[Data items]
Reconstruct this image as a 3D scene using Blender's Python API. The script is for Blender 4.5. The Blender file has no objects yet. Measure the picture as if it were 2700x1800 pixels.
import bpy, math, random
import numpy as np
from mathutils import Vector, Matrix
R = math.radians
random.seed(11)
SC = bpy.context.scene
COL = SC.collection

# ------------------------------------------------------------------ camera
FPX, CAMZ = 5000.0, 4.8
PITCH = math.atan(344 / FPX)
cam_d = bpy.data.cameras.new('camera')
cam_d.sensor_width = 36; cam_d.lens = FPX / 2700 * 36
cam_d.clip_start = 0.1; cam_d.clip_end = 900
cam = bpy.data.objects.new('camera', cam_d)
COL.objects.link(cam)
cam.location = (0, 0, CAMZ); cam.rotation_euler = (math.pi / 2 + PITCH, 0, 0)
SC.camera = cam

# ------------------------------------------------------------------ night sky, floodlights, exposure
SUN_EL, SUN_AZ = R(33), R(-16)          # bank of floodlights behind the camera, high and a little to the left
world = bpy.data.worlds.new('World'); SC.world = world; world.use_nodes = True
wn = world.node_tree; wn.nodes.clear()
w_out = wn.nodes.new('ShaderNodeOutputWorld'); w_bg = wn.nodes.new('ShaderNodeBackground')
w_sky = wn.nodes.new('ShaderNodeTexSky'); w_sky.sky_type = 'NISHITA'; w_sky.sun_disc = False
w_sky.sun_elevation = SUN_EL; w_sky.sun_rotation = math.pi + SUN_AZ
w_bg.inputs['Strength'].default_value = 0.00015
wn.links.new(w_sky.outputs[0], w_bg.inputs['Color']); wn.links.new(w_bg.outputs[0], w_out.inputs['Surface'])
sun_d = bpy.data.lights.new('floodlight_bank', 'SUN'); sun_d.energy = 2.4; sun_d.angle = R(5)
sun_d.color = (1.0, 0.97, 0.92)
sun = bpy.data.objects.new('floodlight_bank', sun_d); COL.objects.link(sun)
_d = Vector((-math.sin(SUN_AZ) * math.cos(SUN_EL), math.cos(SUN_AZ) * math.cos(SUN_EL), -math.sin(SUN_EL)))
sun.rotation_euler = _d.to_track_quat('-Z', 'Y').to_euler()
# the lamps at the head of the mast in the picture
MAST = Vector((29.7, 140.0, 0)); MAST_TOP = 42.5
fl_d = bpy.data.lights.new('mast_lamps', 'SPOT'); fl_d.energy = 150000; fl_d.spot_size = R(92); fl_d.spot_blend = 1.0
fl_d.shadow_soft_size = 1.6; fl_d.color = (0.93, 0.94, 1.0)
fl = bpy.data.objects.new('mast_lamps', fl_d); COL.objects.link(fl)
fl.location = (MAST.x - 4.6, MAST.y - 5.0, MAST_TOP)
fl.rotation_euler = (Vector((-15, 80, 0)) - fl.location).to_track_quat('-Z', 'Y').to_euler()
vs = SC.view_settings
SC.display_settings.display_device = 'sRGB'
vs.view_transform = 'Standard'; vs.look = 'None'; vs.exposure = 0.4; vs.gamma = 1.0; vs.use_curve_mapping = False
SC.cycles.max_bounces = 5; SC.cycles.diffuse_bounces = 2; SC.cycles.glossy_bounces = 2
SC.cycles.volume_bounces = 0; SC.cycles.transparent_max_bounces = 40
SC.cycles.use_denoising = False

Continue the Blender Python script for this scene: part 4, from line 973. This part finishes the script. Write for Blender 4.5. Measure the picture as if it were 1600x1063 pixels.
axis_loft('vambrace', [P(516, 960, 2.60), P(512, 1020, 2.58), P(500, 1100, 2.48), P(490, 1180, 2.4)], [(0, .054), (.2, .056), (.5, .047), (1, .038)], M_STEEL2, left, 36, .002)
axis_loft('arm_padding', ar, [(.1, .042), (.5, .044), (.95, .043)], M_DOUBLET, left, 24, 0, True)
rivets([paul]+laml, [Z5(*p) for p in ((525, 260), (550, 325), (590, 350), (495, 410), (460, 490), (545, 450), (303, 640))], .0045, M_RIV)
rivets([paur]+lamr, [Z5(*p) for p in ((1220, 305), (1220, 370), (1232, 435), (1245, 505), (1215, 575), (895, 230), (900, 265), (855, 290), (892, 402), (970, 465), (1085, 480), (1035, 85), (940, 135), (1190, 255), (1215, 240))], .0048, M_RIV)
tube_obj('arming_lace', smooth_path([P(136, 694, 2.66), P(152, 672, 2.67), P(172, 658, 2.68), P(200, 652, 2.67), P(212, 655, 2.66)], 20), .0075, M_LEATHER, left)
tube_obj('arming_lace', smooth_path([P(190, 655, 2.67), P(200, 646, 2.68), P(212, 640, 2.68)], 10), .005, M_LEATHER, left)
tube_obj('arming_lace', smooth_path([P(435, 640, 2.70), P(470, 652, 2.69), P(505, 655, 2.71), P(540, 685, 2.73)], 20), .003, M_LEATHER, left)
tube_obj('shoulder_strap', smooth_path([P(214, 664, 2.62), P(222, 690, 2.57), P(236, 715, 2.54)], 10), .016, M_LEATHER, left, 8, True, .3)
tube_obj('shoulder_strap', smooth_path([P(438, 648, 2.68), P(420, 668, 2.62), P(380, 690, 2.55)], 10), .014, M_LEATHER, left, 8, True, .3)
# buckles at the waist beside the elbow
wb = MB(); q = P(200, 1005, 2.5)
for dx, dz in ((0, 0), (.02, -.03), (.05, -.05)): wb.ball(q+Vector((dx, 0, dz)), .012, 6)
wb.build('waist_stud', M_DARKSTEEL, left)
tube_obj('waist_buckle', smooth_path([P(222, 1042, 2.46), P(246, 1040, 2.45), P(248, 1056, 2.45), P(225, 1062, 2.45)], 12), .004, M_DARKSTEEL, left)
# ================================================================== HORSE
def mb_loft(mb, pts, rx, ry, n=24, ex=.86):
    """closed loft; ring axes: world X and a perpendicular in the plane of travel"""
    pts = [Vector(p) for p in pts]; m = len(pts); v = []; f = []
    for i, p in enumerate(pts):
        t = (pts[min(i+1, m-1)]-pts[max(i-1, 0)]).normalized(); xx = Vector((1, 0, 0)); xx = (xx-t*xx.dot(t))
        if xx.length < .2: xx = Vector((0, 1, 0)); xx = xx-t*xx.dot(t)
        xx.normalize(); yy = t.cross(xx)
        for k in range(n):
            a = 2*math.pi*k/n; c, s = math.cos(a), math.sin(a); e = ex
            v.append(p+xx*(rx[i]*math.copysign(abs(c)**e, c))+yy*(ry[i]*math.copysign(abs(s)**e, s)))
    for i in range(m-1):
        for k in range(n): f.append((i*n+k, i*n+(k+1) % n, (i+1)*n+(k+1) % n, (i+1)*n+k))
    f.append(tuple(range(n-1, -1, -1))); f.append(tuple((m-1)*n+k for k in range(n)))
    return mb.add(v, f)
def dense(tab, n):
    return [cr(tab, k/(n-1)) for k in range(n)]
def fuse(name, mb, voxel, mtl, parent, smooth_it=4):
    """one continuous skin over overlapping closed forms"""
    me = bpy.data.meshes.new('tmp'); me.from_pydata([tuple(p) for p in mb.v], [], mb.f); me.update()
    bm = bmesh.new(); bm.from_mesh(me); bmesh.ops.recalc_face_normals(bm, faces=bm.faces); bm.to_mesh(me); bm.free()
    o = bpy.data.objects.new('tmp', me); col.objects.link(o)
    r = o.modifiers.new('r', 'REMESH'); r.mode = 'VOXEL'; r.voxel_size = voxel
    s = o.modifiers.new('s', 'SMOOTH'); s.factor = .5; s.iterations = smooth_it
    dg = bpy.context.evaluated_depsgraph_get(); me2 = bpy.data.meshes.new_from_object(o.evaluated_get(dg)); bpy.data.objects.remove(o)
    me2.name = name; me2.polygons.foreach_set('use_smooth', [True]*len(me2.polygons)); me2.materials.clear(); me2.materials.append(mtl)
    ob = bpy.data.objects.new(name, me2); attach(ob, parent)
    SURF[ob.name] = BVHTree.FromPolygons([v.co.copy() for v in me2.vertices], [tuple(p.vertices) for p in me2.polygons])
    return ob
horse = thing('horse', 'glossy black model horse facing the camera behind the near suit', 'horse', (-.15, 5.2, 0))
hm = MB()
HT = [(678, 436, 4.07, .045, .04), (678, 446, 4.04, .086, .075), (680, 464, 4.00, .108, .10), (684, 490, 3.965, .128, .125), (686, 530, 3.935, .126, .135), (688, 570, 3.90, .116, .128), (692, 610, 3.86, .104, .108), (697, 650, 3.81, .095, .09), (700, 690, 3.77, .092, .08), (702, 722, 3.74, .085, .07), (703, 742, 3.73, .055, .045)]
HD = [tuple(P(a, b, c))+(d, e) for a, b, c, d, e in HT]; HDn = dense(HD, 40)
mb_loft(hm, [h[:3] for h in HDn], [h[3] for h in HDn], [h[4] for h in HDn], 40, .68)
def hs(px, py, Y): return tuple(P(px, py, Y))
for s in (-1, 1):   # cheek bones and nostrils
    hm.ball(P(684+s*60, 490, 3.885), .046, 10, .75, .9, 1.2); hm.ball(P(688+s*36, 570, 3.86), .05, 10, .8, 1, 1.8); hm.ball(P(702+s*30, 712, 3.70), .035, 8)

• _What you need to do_
Restate the listing exactly, starting at its first line and ending at the line where "COL = SC.collection" occurs; include both and no other lines.

• _The response_
Reconstruct this image as a 3D scene using Blender's Python API. The script is for Blender 4.5. The Blender file has no objects yet. Measure the picture as if it were 2700x1800 pixels.
import bpy, math, random
import numpy as np
from mathutils import Vector, Matrix
R = math.radians
random.seed(11)
SC = bpy.context.scene
COL = SC.collection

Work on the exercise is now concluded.